Storia del Taekwon-do e di Lorenzo
Storia del Taekwon-do e di Lorenzo
Il taekwondo è un’arte marziale coreana che è stata pienamente formalizzata fra gli anni ’40 e ’50 ad opera del generale Choi Hong Hi (artista marziale sudcoreano, maestro 9º dan Taekwondo, e 2º dan Karate Shotokan vedi Wikipedia), ma le cui radici sono molto più antiche, ed affondano nella storia della penisola coreana, fino al 500 d.C. circa, periodo in cui nacque la casta guerriera degli Hwarang.
Il Taekwondo si basa sull’uso di tecniche di calcio e pugno molto spettacolari, razionali ed efficaci, ma combina tecniche volte alla difesa personale, all’agonismo, ma anche e soprattutto all’esercizio fisico, alla filosofia ed alla meditazione.

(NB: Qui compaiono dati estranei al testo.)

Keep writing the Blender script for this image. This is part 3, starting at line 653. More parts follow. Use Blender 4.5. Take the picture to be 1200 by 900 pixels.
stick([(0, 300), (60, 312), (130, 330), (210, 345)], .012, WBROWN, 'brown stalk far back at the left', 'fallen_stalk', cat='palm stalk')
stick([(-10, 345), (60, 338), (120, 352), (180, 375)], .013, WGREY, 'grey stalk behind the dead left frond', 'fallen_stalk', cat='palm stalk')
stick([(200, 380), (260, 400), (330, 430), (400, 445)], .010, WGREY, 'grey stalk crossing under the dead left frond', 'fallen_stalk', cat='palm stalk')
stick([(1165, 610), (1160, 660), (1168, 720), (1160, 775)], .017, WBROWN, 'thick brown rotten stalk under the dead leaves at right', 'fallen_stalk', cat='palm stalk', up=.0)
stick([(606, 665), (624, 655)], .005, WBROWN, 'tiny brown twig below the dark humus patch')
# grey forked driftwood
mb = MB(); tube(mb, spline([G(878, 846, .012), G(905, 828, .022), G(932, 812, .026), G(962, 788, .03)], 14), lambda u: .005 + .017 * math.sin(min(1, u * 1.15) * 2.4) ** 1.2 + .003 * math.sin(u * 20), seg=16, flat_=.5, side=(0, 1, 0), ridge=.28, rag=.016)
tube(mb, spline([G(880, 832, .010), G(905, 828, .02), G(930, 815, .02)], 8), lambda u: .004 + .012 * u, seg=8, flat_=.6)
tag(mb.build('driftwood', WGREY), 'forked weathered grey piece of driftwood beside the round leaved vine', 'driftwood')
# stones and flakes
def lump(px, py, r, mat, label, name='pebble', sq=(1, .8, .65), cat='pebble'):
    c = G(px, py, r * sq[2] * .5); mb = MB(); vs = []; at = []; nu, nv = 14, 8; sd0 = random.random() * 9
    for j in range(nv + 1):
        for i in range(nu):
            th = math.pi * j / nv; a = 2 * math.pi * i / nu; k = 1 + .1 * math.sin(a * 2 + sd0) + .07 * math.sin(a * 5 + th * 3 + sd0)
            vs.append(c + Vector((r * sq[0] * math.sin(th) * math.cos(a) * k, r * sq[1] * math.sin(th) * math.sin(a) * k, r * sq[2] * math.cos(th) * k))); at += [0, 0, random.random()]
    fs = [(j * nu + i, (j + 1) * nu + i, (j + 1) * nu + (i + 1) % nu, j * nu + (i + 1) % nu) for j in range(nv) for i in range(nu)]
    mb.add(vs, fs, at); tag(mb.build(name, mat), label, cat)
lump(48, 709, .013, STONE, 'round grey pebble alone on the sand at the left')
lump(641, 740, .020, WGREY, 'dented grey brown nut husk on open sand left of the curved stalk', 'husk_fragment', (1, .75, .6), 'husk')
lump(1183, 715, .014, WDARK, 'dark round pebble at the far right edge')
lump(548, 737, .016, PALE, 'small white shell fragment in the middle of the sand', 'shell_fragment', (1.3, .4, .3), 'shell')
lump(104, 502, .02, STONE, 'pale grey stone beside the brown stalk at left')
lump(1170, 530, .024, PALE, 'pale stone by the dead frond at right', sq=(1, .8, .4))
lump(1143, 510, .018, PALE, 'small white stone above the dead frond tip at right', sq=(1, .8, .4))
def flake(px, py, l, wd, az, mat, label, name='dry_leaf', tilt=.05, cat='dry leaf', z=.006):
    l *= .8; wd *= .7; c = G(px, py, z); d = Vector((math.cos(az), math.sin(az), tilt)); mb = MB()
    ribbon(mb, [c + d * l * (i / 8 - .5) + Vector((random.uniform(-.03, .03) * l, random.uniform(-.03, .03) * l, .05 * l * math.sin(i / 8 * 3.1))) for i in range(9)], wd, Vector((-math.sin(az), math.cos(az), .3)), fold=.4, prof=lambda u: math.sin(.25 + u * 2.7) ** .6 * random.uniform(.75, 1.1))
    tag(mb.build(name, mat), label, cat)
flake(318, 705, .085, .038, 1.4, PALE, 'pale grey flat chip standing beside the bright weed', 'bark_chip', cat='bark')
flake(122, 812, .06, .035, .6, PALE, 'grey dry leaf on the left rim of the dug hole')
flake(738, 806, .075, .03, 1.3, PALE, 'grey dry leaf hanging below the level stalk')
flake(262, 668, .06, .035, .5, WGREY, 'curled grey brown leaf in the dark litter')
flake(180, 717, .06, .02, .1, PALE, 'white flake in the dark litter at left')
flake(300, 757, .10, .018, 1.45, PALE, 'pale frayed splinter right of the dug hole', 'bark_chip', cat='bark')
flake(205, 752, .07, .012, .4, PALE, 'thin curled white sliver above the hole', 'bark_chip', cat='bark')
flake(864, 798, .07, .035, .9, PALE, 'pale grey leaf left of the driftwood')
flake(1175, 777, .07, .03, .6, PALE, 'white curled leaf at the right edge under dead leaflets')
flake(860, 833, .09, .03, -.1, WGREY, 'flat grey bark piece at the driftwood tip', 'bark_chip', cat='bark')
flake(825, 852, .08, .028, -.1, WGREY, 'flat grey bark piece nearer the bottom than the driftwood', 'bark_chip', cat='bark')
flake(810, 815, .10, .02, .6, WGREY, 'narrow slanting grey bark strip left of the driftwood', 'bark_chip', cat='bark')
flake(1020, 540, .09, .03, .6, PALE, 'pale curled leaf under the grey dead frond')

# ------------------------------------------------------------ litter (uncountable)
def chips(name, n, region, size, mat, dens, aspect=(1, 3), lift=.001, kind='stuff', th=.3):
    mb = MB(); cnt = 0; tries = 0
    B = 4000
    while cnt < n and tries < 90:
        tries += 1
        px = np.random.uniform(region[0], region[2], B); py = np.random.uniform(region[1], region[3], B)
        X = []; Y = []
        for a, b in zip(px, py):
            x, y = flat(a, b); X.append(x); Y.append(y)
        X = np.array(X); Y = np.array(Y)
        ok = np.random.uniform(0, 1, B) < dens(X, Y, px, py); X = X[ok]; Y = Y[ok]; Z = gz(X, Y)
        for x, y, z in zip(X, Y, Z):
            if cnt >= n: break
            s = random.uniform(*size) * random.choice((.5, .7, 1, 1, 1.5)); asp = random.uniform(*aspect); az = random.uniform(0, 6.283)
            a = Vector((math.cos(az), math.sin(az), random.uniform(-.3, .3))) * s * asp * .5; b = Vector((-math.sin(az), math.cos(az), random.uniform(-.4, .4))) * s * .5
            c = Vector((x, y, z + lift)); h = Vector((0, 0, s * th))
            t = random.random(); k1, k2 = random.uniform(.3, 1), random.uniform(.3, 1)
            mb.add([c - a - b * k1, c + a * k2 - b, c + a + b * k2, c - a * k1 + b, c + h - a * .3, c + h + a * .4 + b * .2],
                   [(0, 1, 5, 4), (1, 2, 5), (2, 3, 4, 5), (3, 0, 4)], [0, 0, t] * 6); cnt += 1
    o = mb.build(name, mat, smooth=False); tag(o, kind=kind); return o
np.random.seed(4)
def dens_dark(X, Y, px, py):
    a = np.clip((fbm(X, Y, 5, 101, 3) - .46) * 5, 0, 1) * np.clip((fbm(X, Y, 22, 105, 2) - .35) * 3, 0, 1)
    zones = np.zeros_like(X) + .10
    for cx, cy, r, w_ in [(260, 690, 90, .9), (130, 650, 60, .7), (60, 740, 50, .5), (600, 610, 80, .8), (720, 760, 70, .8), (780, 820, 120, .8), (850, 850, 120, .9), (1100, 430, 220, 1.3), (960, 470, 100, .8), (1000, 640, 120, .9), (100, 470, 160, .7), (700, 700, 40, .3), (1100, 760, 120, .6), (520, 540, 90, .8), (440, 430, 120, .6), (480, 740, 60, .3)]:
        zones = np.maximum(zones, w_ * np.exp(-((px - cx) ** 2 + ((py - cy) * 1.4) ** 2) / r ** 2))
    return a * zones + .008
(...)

Attorno alla metà degli anni ’60 la nostra disciplina, per volere del gen. Choi e dei suoi allievi diretti, approda in Europa, in Germania prima, grazie al lavoro del gran maestro Kwon, e circa una decina di anni dopo in Austria, ad opera del gran maestro Son.
E fu proprio presso quest’ultimo che si recò il gran maestro Drexler al fine di apprendere il Taekwondo. A circa 30 anni da allora il maestro Drexler è diventato il caposcuola di una rete di scuole sparse sul territorio friulano che conservano come punto di riferimento centrale il dojang di viale Palmanova ad Udine.
Vantaggi e fini nella pratica del Taekwon-do
Si narra che i movimenti del Taekwon-do siano stati concepiti avendo come scopo principale non l’autodifesa, bensì la salute e l’armonia del corpo e della mente. Sono ancora questi gli scopi che la Scuola Drexler persegue attraverso la pratica dell’arte marziale. L’arte è costituita da movimenti completi, ampi e circolari: tutto nel Taekwon-do è circolare, i colpi e le parate vengono effettuati con movimenti di rotazione ed i gesti sono perfettamente codificati, con un inizio ed una fine. Come i cicli ampi e ripetuti della natura, l’allievo durante gli allenamenti ha occasione di ripetere e perfezionare il gesto atletico; quando il gesto atletico è interiorizzato dalla persona, diventa meditazione in movimento.
Iniziando un corso di Taekwondo è necessario essere consapevoli di andare incontro ad un metodo che probabilmente è del tutto diverso da quello a cui si è stati finora abituati. La disciplina, il rispetto, la concentrazione sono solo alcuni degli elementi richiesti all’allievo durante l’allenamento del Taekwon do: il Dojang (la palestra) diventa così un luogo protetto dove esercitarsi, meditare e crescere.
Nella nostra scuola si impegnano e sudano fianco a fianco ragazzi e adulti di varie età con storie diverse, che vivono differenti momenti della vita, nello spirito di rispetto e stima reciproca che contraddistingue la nostra scuola. Il nostro obiettivo prioritario è aiutare a crescere grandi uomini e donne del futuro, poiché il Taekwon do chiede a ciascuno di combattere contro sé stesso per superare i propri limiti, combattere le proprie insicurezze, trovando ciò che di meglio c’è in ognuno di noi, accompagnando il cambiamento, rispettando tempi e flessibilità del corpo, con gesti che tonifichino, mantengano in forma e creino un equilibrio laddove non ci sia.
La natura
Come rappresentato dal rigoglioso e curato giardino all’ingresso del nostro Dojang, la natura ha un ruolo cardine nella pratica del Taekwon-do. La palestra è costituita da tre semplici elementi: un pavimento rigorosamente di legno, quattro pareti bianche, senza troppi ornamenti se non la bandiera coreana, e un semplice soffitto. A completare questa rappresentazione semplice ed essenziale della natura si trova l’uomo, che di essa costituisce parte integrante.
Anche l’allievo è vestito semplicemente con il Dobok (un abito simile ad un kimono rigorosamente di cotone). Questa semplicità permette all’allievo, durante lo scorrere delle stagioni, di concentrarsi soltanto sul proprio movimento e sull’affiatamento col gruppo, senza distrazioni (quali rumori, colori, o odori). Come spesso ripetuto dal maestro, questo ambiente del dojang è privilegiato ma è possibile allenarsi nel taekwon do in qualsiasi posto: in un bosco, in riva al mare, a casa propria, in una camera d’hotel o anche in uno stanzino di un metro quadro! Dove c’è l’uomo, ci sarà anche la natura.